La bellezza dell’umanità ispirata a Rodin
È un omaggio alla bellezza “I am beautiful”: quella dei corpi della danza, e della danza stessa. Alla sua connaturata essenza. Alla poesia che emana. All’anima che è capace di sprigionare. Il coreografo Roberto Zappalà imprime una forte connotazione gestuale al suo ensemble di magnifici danzatori plasmandolo con movimenti che esaltano il corpo quale fonte, appunto, di bellezza. C’è un momento in cui due di essi – la donna sollevata con un balzo e, accovacciata, tenuta in braccio dall’uomo – si cingono poggiando il mento l’una nell’altro. Raffigurazione poi ripresa e moltiplicata dagli altri danzatori. Per un momento si staglia un richiamo alla celebre scultura di Rodin “Je suis belle”. Come se quel blocco di marmo avesse preso vita. Si ispira a quest’opera, e ai versi della poesia “La Beauté” di Baudelaire «Je suis belle, o mortels, comme un rève de pierre», l’ultima creazione del coreografo catanese che ha debuttato lo scorso marzo al Comunale di Ferrara, ospite quindi all’Euro-Scene Festival di Lipsia, e ora ripresa al teatro Massimo Bellini di Catania il prossimo 4 e 5 gennaio 2017.
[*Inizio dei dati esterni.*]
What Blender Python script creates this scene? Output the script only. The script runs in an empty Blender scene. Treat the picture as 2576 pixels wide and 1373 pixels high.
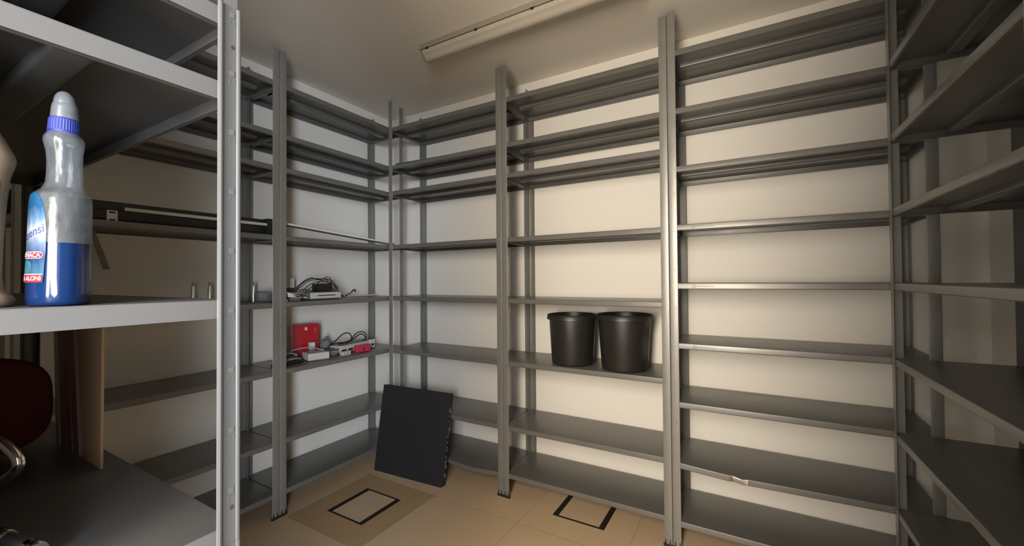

Sulla scena definita da un cascame semicircolare di fili bianchi, s’intravedono, dietro, sospesi su tre piattaforme e appena illuminati, i componenti del gruppo folk-rock dei Lautari, la cui partitura musicale live dà l’avvio alla danza febbrile, viscerale, corale dei nove interpreti. Divisa in tre parti, e lasciata ad un susseguirsi di liberi quadri, dopo l’inizio scandito da un suono percussivo ossessivo, la coreografia ha un momento centrale di quiete in cui, dopo aver ascoltato il canto di un antico, bellissimo, “Stabat Mater” contaminato in lingua siciliana, i danzatori avanzano lentamente in una semioscurità bluastra scandita da un suono cupo. Inizialmente in candida biancheria intima, poi in trasparenti tute verde, l’ensemble procede come una tribù, come un’umanità in divenire che, fremente, si riconosce, prende forma, si disgrega, si deforma, si compatta, si allontana, si ricompone tenendosi per mano in lievi girotondi – richiamo pittorico a “Le danzatrici” di Matisse –; si blocca in pose scultoree che citano statue celebri; avanza ritmicamente fra tremiti e sussulti; ondeggia in squilibri mentre si spezzano i legami umani; protende le braccia per tenersi uniti e non perire; si libera in una danza energica. È un’umanità in transito verso un approdo ineludibile, verso un luogo di splendore. Lo esprime la concatenazione in cui una donna viene portata dal gruppo maschile, sollevata, trasportata, abbracciata, deposta, fluttuante come un’onda: sequenza che rimanda, insieme ad una visione generale della coreografia, ad una sorta di “Sagra della primavera” non tribale. Un rito sacro, per Zappalà, che ha la sua consistenza nell’atto di guardare, come ci suggeriscono due danzatrici in proscenio declamando un testo in francese: «l’arte di guardare è una forma di preghiera. Un modo per avvicinarsi all’assoluto, senza mai riuscire a entrarci». Si entra infine in un universo luminoso con l’improvviso accendersi di fari puntati verso l’alto, e con la danza che, in una vertigine dei sensi, esplode al suono trascinante delle chitarre elettriche.
In contemporanea allo spettacolo, si svolgerà, dal 5 al 7 gennaio, nelle sale di Scenario Pubblico Centro Coreografico Nazionale, sede della compagnia, “The Risico Screening, rassegna multischermo della danza in video”. Tre serate a ingresso libero, dalle ore 18 alle 24, con programmi differenziati per una panoramica sulla danza in video dagli anni novanta ai giorni nostri, una sorta di macchina del tempo dell’arte di Tersicore in formato multimedia.